Why are corporations of billionaires and employers so stupidly greedy that think workers should be working for peanuts and be thankful they have a job?

in #economics6 days ago

For context, this is a question I answered on Quora

You likely believe that corporations should be paying their most menial employees your idea of a living wage which you likely to believe to be a definitive number between $15 and $20 an hour or a salary equivalent as most current state and local wage floors hover around those values.

In reality, a “living wage” is a moving target that legislation will never keep pace with. As soon as the rate of wages rise so do rents and housing prices. Both landlords and homeowners generally base their price on how much prospective tenants or buyers are both willing and able to pay. That is why you won’t find any more than a few dozen million dollar homes in Mississippi but they’ll be very common in California where people earn much higher incomes and thus are able to pay more for housing. With a national housing shortage the willingness to pay more isn’t much of a factor, especially for renters in the lower end of the income distribution who are generally priced out of home ownership in their location. When their incomes rise in a particular location, their ability to pay higher rents also rises in that location and landlords eventually adjust their prices accordingly. Homeowners do the same thing they just use what their neighbors are asking for as a proxy, but what their neighbors are asking for is just what they think prospective buyers are able to pay which just circles back to the income advantage they think their location has over other locations. All of the other factors people think make up location value like the quality of the school district or crime rates, the two most commonly cited, are also just proxies for the income advantage for that location. This is called the law of rent. If your policies ignore this rule they will fail.

Wage floors don’t work in other countries either. You probably think Western Europe is an exception where wage floors are high enough for minimum wage earners to comfortable afford the cost of living on their own and yet they are rent burdened over there too.

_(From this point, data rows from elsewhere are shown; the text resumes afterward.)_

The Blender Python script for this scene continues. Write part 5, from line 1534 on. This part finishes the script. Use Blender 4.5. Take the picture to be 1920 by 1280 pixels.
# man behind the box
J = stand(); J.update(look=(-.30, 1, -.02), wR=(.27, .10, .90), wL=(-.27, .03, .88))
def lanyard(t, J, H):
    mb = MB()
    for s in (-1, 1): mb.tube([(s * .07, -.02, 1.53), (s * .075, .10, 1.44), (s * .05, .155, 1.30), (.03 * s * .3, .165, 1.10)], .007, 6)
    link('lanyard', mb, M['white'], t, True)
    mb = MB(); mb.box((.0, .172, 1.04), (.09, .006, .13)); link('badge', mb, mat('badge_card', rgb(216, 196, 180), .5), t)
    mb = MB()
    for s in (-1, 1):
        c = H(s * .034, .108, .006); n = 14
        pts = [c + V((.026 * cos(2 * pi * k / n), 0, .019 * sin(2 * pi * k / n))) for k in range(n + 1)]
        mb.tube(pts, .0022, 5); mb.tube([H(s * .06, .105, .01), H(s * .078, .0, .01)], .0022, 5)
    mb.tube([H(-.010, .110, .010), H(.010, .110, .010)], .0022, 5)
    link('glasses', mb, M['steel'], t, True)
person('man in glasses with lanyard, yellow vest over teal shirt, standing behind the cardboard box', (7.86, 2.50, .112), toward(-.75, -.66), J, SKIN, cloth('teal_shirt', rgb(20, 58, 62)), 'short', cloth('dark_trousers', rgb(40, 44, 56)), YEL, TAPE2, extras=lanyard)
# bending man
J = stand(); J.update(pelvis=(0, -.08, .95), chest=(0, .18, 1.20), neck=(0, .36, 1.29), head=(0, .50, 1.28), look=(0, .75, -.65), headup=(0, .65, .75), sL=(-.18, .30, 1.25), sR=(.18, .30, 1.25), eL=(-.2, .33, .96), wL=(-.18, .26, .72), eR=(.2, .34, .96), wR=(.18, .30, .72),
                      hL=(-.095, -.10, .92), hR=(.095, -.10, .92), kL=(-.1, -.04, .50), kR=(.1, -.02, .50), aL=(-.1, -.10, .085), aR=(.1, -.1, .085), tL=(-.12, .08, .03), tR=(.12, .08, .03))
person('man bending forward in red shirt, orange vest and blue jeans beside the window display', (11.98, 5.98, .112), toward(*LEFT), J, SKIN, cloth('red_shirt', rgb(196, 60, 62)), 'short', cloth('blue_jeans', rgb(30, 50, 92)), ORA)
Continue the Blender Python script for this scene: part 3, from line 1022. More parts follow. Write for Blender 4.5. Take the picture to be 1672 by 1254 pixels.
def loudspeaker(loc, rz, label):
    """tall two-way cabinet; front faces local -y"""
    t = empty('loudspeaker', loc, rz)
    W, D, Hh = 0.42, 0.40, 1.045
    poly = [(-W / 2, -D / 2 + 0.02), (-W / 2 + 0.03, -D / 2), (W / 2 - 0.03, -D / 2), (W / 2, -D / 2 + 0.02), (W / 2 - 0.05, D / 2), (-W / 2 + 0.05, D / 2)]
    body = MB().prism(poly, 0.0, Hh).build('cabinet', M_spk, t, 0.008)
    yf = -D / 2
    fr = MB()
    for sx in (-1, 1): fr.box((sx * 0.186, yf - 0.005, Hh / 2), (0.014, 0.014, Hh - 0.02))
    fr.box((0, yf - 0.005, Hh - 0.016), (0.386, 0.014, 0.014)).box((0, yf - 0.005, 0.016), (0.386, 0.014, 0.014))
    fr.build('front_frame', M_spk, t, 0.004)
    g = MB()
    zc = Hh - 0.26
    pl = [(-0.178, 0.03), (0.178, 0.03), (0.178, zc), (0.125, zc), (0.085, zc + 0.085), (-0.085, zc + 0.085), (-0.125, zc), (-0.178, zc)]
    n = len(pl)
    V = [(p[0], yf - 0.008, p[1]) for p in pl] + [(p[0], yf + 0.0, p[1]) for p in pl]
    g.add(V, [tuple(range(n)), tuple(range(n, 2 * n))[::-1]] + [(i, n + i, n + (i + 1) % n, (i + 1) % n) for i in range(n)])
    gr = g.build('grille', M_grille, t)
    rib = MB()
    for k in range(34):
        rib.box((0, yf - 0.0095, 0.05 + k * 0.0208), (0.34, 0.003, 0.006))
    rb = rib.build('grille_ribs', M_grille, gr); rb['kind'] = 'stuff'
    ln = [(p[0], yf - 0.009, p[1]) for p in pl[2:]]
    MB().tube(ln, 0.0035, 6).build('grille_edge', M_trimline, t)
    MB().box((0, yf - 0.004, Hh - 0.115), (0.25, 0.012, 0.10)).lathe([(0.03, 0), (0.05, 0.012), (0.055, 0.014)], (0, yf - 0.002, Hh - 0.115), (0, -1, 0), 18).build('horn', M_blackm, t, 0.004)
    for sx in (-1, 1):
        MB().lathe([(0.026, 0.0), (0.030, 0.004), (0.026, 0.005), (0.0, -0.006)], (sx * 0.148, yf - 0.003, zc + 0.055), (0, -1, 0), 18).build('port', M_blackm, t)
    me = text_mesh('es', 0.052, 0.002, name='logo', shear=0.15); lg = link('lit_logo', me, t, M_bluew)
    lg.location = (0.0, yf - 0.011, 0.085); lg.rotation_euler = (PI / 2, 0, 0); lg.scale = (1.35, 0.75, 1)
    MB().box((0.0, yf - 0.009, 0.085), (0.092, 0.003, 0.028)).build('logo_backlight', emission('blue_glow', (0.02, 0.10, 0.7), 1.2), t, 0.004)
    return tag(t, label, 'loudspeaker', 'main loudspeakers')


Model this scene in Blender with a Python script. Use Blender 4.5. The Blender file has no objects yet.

In the Netherlands, which adjusts its minimum wage every 6 months, workers spend an average of 56% of their income on housing. If you spend more than 30% of your income on rent you are not earning a “living wage” and the wage floor hasn’t covered your cost of living. Mind you these are countries where minimum wage workers don’t have to worry about the cost of healthcare so rent is by far the largest burden. If you are actually interested in solving the root cause of the problem, which I assume you are since you asked this in the Georgism space, you would push for land value capture to stabilize the price workers are charged for the location of their home.